**The request**
Set down word for word each line from the start of the listing through the line that contains "sc.camera = cam", both included.

○ ○ ○ ○ ○ ○ ○

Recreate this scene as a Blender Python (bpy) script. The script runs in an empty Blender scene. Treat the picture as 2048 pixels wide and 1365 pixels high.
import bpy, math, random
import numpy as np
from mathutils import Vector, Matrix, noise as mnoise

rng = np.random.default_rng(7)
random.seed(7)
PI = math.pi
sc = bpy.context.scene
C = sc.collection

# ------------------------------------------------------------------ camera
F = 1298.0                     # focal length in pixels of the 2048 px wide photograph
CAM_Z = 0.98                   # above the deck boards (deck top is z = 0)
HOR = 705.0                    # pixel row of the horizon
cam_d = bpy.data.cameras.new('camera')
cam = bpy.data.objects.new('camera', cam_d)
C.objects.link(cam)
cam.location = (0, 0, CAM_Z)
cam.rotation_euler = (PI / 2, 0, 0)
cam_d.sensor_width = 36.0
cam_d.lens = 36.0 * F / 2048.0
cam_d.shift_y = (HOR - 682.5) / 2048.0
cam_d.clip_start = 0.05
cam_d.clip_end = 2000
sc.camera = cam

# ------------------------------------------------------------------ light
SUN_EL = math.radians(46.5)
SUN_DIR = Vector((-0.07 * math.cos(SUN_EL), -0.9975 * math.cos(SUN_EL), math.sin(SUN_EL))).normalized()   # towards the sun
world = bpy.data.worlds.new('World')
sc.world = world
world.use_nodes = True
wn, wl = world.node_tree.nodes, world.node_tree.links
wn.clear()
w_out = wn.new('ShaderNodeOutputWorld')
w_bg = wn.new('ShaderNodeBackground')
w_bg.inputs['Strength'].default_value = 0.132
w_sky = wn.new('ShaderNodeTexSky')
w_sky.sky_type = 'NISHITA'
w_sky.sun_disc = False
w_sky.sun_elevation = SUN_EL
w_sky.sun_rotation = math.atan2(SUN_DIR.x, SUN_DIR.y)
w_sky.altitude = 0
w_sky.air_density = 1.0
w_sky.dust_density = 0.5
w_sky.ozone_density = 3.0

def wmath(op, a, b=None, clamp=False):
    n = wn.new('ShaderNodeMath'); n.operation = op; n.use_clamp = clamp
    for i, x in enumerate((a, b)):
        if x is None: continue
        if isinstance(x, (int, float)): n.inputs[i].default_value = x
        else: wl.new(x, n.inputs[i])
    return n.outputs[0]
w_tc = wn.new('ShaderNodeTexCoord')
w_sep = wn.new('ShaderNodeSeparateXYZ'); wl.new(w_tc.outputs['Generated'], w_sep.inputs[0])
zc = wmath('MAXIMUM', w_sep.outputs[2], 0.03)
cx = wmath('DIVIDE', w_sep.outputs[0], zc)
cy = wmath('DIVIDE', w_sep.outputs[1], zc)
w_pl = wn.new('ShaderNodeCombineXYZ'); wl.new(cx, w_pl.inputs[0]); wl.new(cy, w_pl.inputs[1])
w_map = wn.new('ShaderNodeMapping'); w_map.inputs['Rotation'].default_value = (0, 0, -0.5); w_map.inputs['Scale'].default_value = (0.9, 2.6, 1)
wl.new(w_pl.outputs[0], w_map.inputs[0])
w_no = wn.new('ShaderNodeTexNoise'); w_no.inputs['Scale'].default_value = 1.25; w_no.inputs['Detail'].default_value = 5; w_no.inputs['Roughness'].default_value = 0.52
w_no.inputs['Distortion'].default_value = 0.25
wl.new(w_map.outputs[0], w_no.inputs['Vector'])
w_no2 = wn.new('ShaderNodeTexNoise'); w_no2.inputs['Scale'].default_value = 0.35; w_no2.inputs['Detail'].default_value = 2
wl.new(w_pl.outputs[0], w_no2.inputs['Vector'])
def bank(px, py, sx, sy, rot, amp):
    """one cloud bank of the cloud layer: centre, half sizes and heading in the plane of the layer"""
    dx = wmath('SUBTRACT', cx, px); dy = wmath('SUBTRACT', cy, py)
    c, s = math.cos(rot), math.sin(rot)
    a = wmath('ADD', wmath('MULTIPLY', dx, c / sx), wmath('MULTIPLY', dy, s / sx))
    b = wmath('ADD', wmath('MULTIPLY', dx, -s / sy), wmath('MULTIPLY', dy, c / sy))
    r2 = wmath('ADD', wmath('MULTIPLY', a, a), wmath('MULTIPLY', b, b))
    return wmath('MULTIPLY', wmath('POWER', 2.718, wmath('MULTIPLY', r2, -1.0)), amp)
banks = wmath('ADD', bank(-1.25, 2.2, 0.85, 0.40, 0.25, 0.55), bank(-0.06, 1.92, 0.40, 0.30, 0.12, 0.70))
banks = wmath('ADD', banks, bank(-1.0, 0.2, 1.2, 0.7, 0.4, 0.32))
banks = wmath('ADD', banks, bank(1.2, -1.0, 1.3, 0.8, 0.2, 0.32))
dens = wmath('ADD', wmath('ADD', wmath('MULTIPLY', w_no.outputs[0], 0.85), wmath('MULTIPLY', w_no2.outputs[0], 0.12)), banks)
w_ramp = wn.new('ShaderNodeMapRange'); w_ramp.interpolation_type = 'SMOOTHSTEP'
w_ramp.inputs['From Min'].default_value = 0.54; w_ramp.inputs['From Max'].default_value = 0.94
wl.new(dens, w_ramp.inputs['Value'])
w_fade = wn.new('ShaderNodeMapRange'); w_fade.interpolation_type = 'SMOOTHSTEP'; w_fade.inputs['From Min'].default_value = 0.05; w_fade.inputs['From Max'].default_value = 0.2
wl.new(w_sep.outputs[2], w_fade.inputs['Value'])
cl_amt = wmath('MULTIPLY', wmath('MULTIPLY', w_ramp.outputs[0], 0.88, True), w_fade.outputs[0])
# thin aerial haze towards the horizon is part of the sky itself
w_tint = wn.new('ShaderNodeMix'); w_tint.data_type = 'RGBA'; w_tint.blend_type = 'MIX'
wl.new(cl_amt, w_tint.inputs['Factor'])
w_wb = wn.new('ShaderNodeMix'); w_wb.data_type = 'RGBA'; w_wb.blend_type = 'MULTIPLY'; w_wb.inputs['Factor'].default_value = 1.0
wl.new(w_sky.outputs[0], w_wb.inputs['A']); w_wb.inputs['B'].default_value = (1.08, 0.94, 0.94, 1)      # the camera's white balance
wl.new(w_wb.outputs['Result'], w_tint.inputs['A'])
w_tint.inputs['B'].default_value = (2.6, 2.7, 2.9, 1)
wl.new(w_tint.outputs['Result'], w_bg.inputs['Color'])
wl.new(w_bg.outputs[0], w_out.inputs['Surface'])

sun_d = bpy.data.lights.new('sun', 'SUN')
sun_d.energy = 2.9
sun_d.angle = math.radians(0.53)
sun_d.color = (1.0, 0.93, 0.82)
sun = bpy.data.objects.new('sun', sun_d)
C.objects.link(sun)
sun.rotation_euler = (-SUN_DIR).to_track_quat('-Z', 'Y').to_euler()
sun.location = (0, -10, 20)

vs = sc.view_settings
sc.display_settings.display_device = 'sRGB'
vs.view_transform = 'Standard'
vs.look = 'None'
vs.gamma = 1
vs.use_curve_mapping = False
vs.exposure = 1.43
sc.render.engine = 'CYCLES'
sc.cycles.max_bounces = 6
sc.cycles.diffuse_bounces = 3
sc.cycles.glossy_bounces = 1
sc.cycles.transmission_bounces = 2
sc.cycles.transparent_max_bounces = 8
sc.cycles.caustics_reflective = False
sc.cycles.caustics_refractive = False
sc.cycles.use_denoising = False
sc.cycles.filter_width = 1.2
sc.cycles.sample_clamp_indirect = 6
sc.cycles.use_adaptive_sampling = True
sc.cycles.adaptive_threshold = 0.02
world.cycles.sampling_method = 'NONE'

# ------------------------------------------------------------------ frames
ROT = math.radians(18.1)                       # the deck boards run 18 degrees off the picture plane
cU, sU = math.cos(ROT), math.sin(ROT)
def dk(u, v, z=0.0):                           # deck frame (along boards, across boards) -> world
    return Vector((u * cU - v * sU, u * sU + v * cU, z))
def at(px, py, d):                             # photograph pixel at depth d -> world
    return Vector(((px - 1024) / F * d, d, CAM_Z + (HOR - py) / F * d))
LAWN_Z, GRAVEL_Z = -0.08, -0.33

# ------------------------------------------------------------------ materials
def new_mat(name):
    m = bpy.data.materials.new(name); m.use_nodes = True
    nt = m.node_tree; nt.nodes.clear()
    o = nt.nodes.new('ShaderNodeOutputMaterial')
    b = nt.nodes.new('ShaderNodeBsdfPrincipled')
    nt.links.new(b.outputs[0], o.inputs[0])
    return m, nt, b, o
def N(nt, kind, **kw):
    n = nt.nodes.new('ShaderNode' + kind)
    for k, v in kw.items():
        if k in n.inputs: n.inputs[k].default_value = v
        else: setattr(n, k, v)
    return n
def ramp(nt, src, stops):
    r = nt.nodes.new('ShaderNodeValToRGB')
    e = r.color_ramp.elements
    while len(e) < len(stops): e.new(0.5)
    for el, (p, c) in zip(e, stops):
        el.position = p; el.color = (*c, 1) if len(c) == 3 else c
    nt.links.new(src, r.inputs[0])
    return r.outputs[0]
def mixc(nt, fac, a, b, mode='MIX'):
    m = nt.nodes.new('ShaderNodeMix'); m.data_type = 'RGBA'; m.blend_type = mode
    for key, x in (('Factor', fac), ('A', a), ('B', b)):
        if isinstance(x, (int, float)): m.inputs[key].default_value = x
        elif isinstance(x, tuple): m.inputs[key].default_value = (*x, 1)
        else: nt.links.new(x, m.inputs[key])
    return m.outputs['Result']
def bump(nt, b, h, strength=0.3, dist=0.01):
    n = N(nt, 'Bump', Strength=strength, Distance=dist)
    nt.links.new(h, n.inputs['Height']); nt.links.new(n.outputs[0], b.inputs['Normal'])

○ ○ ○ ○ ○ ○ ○

**Written response**
Recreate this scene as a Blender Python (bpy) script. The script runs in an empty Blender scene. Treat the picture as 2048 pixels wide and 1365 pixels high.
import bpy, math, random
import numpy as np
from mathutils import Vector, Matrix, noise as mnoise

rng = np.random.default_rng(7)
random.seed(7)
PI = math.pi
sc = bpy.context.scene
C = sc.collection

# ------------------------------------------------------------------ camera
F = 1298.0                     # focal length in pixels of the 2048 px wide photograph
CAM_Z = 0.98                   # above the deck boards (deck top is z = 0)
HOR = 705.0                    # pixel row of the horizon
cam_d = bpy.data.cameras.new('camera')
cam = bpy.data.objects.new('camera', cam_d)
C.objects.link(cam)
cam.location = (0, 0, CAM_Z)
cam.rotation_euler = (PI / 2, 0, 0)
cam_d.sensor_width = 36.0
cam_d.lens = 36.0 * F / 2048.0
cam_d.shift_y = (HOR - 682.5) / 2048.0
cam_d.clip_start = 0.05
cam_d.clip_end = 2000
sc.camera = cam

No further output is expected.